Pointless pundits

Simon Tyers finds himself frustrated and bored by the level of punditry offered during live football matches

There’s an argument that we don’t need pundits on live football any more. Ultimately it’s all their own fault. Alan Hansen and Andy Gray laid the groundwork with their arrows and circles on replays over a decade ago. Since then the tactics industry has boomed in newspaper columns and books to the extent that there’s no longer any reason to have players’ attributes pointed out to us. Allied to that, at some point in the 1990s the people called upon to act as pundits changed from managers, coaches and wily old captaincy material to any old ageing pro who’s available.

Should a keen producer stumble across a worthwhile analyst it’s likely to be more by luck than judgement, and you can guarantee they’ll be used at every opportunity, regardless of their relevance, for at least a decade. In that sense the matchday studio now seems like a permanent audition site, with Jamie Redknapp as a benevolent Dannii Minogue and Andy Townsend an overly keen Louis Walsh. With a World Cup only months away, ITV have been stealthily attempting to strengthen their hand through their Champions League output.

During Chelsea v Internazionale, Marcel Desailly seemed determined to crank out as many observations as possible, as if to make up for the shorter time allotted to him between adverts. It’s equally likely that he was attempting to ensure that he completed a thought process before Townsend intervened. As Ally McCoist can attest from previous years, Townsend rarely needs a second opportunity to jump in when a thought is left even briefly hanging. Contrast that with Jamie Redknapp’s tendency to interrupt whenever it suits him – Ruud Gullit duly sounded fed up by the end of Manchester United v Chelsea.
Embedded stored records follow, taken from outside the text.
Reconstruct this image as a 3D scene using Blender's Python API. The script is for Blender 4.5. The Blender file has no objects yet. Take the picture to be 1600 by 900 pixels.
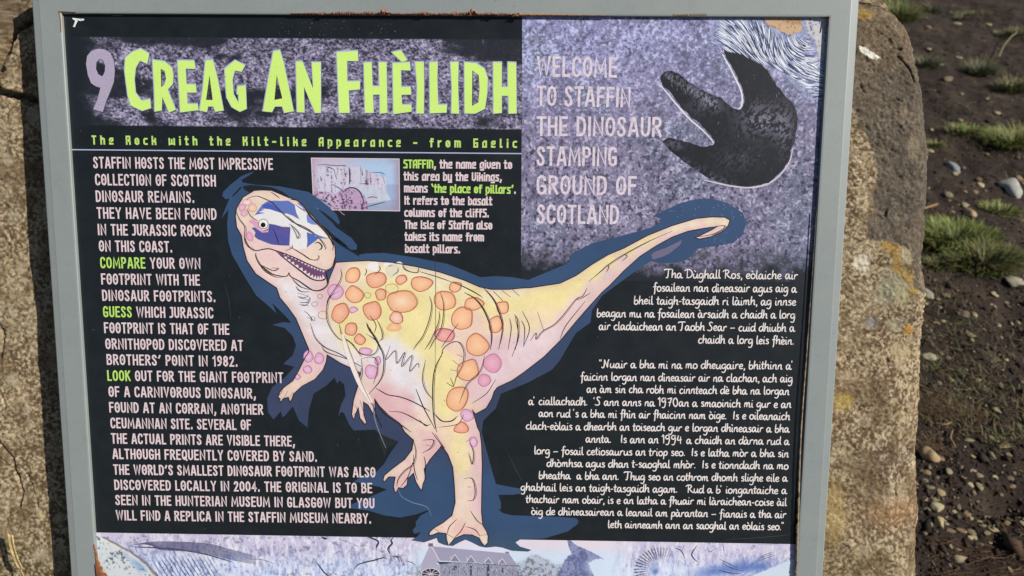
import bpy, math, random, unicodedata
import numpy as np
from mathutils import Vector, Matrix
from mathutils.geometry import delaunay_2d_cdt, tessellate_polygon

random.seed(7)
RNG = np.random.default_rng(7)
scene = bpy.context.scene
COL = scene.collection

# ------------------------------------------------------------------ camera
FPX = 1143.0                                  # focal length in pixels of the 1600 px wide photograph
RC = np.array([[0.9998584, 0.0083311, -0.0146228],
               [-0.0100400, 0.9926036, -0.1209849],
               [0.0135067, 0.1211146, 0.9925466]])     # panel axes seen from the camera
TC = np.array([-0.0659044, -0.0003542, -0.6967152])
LEAN = math.radians(31)                       # the board leans back this far
_r, _u, _n = RC[:, 0], RC[:, 1], RC[:, 2]
_Z = math.cos(LEAN) * _u + math.sin(LEAN) * _n
_M = np.stack([_r, np.cross(_Z, _r), _Z])
CAM_H = 1.25
_rel = -_M @ TC
PC = np.array([0.0, 0.0, CAM_H - _rel[2]])     # centre of the board's printed face
CAM = PC + _rel
AX_U = np.array([0.0, math.sin(LEAN), math.cos(LEAN)])
AX_N = np.array([0.0, -math.cos(LEAN), math.sin(LEAN)])
PANEL_MAT = Matrix(((1, 0, 0, PC[0]), (0, AX_U[1], AX_N[1], PC[1]), (0, AX_U[2], AX_N[2], PC[2]), (0, 0, 0, 1)))

cam_d = bpy.data.cameras.new('camera')
cam_o = bpy.data.objects.new('camera', cam_d)
COL.objects.link(cam_o)
cam_o.matrix_world = Matrix([list(_M[i]) + [CAM[i]] for i in range(3)] + [[0, 0, 0, 1]])
cam_d.sensor_width = 36
cam_d.lens = 36 * FPX / 1600
cam_d.clip_start = 0.02
cam_d.clip_end = 500
cam_d.dof.use_dof = True
cam_d.dof.focus_distance = 0.70
cam_d.dof.aperture_fstop = 8.5
scene.camera = cam_o

# ------------------------------------------------------------------ light
sdir = np.array([1.25, 0, 0]) + 0.72 * AX_U + 1.0 * AX_N
sdir /= np.linalg.norm(sdir)
SUN_EL = math.asin(sdir[2])
SUN_AZ = math.atan2(sdir[0], sdir[1])          # clockwise from +Y
world = bpy.data.worlds.new('World')
scene.world = world
world.use_nodes = True
wn = world.node_tree.nodes
bg = wn['Background']
sky = wn.new('ShaderNodeTexSky')
sky.sky_type = 'NISHITA'
sky.sun_disc = False
sky.sun_elevation = SUN_EL
sky.sun_rotation = SUN_AZ
world.node_tree.links.new(sky.outputs[0], bg.inputs[0])
bg.inputs[1].default_value = 0.05
sun_d = bpy.data.lights.new('sun', 'SUN')
sun_d.energy = 4.8
sun_d.angle = math.radians(0.5)
sun_d.color = (1.0, 0.95, 0.87)
sun_o = bpy.data.objects.new('sun', sun_d)
COL.objects.link(sun_o)
sun_o.rotation_euler = Vector(sdir).to_track_quat('Z', 'Y').to_euler()
scene.view_settings.view_transform = 'Standard'
scene.view_settings.look = 'None'
scene.view_settings.exposure = 0.42
scene.view_settings.gamma = 1.0

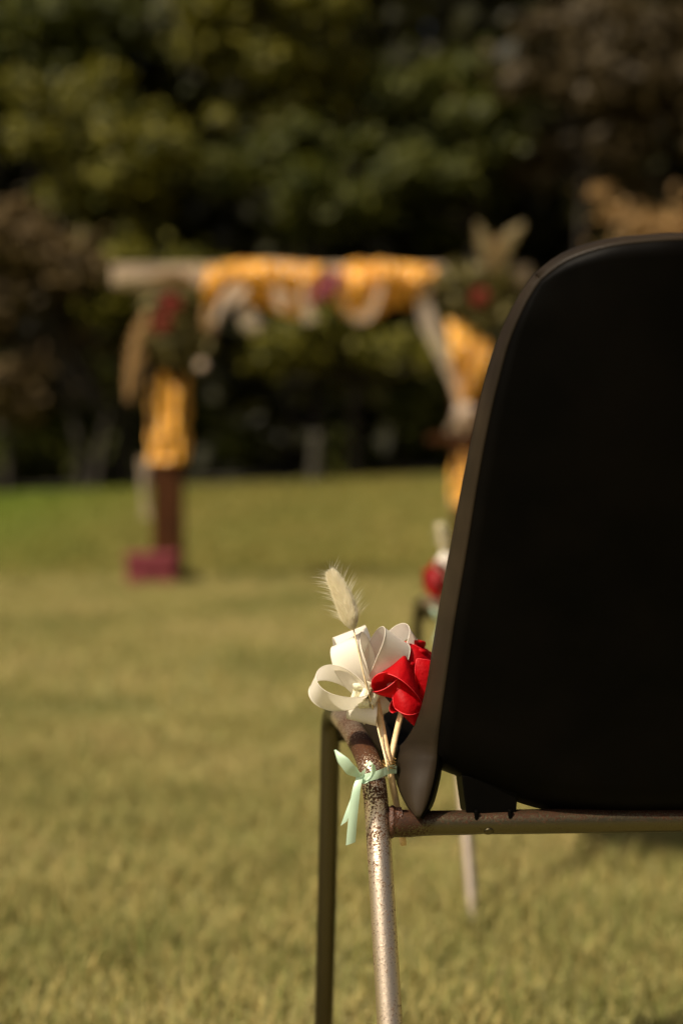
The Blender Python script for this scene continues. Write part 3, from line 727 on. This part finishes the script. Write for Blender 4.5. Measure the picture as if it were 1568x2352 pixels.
# moulded seat bosses that sit on the rear crossbar
for s in (1, -1):
    a, b = Lc(1052, 1795, 1.118), Lc(1180, 1840, 1.118)
    x0_, x1_ = a.x, b.x; mb = MB(); yb0, yb1 = jl.y - .004, jl.y + .034
    zlo = jl.z + .002; prof = [(x0_, .448), (x0_ + .0015, .434), (x0_ + .0045, zlo), (x1_ - .0015, zlo), (x1_, .436), (x1_, .444)]
    vs = [(s * x, yb0, z) for x, z in prof] + [(s * x, yb1, z) for x, z in prof]
    n6 = len(prof); mb.add(vs, [tuple(range(n6)), tuple(range(2 * n6 - 1, n6 - 1, -1))] + [(i, i + n6, (i + 1) % n6 + n6, (i + 1) % n6) for i in range(n6)])
    for xe in (Lc(1092, 1830, 1.1).x, Lc(1170, 1830, 1.1).x): mb.box((s * xe, yb0 - .002, jl.z + .006), (.003, .005, .009))
    obj('seat_boss', mb, M_plastic, chair, False, local=True, bevel=.001)

# ------------------------------------------------------------------ bouquet tied to the chair
tie = W(893, 1756, 1.108)
def B(x, y, d):
    """the sprigs lean a little over the seat above their tie"""
    t = min(1., max(0., (1752 - y) / 110.)); return W(x, y, d + .030 * t * t * (3 - 2 * t))
g_b = 'little bouquets tied to the chairs'
bq = root('chair_bouquet', tuple(tie), 'small bouquet of cream ribbon bow, red fabric rose and bunny tail on bamboo sticks', 'bouquet', g_b)
def stick(pts, r, m, seg=10, name='stem', taper=1.0):
    P = cat([B(*p) for p in pts], 30); mb = MB(); mb.tube(P, np.linspace(r, r * taper, 30), seg); return obj(name, mb, m, bq)
stick([(858, 1575, 1.098), (877, 1672, 1.103), (894, 1762, 1.110), (911, 1852, 1.1175), (926, 1940, 1.123)], .0026, M_bamboo, name='bamboo_stick')
stick([(924, 1625, 1.098), (908, 1692, 1.107), (894, 1756, 1.1155), (888, 1775, 1.119)], .0024, M_bamboo, name='bamboo_stick')
stick([(884, 1590, 1.112), (880, 1640, 1.113), (878, 1690, 1.113), (884, 1725, 1.113), (892, 1752, 1.113)], .0006, M_straw, 7, 'thin_stalk')
# wire binding
mb = MB(); Pw = []
for i in range(120):
    t = i / 119; a = 2 * PI * 4.3 * t; c = B(893, 1744 + 20 * t, 1.1105)
    Pw.append(c + Vector((.0052 * math.cos(a), .0058 * math.sin(a), .0006 * math.sin(a * 1.7))))
mb.tube(Pw, .00035, 6); obj('binding_wire', mb, M_wire, bq)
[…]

Commenting on Arsenal v Barcelona a fortnight later, Edgar Davids tended to trail off halfway through a thought. But Townsend chose to leave Davids to his own devices rather than pick up the discussion threads he was leaving lying around, even if by the end he was operating below a level the microphones could pick up. Meanwhile, Michael Owen, wearing a suit someone might have borrowed from their dad for a junior admin job interview, stuttered through Manchester United v Liverpool with an almost gallant refusal to describe anyone in anything other than the most obvious terms.

If veteran players are to become the future of football broadcasting, there were hints before the second leg of Chelsea v Internazionale that they might be less trouble all round. Coming out of a lengthy interview with José Mourinho, Richard Keys marvelled at how the Inter manager had “taken control” of the whole game as an event. Unfortunately for Keys, he directed this thought at Graeme Souness, who snarled back: “I’m sitting here wondering if there’s a game of football tonight.” Keys, reacting as though every line of enquiry in his script had been torn up, cut to another part of the interview and tried the safer ground of Jamie Redknapp, only to be met with: “I agree with Graeme, I think we should start talking about the football match.”

Sitting between the two, Ruud Gullit seemed bemused that Keys was intent on peddling his pet theories. He may have nipped out to make an urgent call to his personal manager during the next break. “I think Graeme’s just about to leave us,” Keys feebly offered over a pre-game shot of Mourinho taking his seat, but his plans for an evening’s obsessing about what José’s return meant had already been ruined by then.

A Performing Rights Society agreement with broadcasters enables all major channels to use any music covered by publishers signed up to the PRS. Kasabian might currently be plotting exactly which part of Belize to anchor their new yacht now that a snatch of one of their songs is used on every live Sky Sports game and in break bumpers on Sky Sports News this season. This somehow got lost on the producer for Manchester United v Chelsea, who opted for a cover of the Rocky theme very loosely rearranged in the style of one of the old Top of the Pops albums. Instead of evoking a tooth and nail brawl for ultimate superiority, it implied that this was a cheap imitation of a real rivalry. Either that or that Sky owe a recording studio money.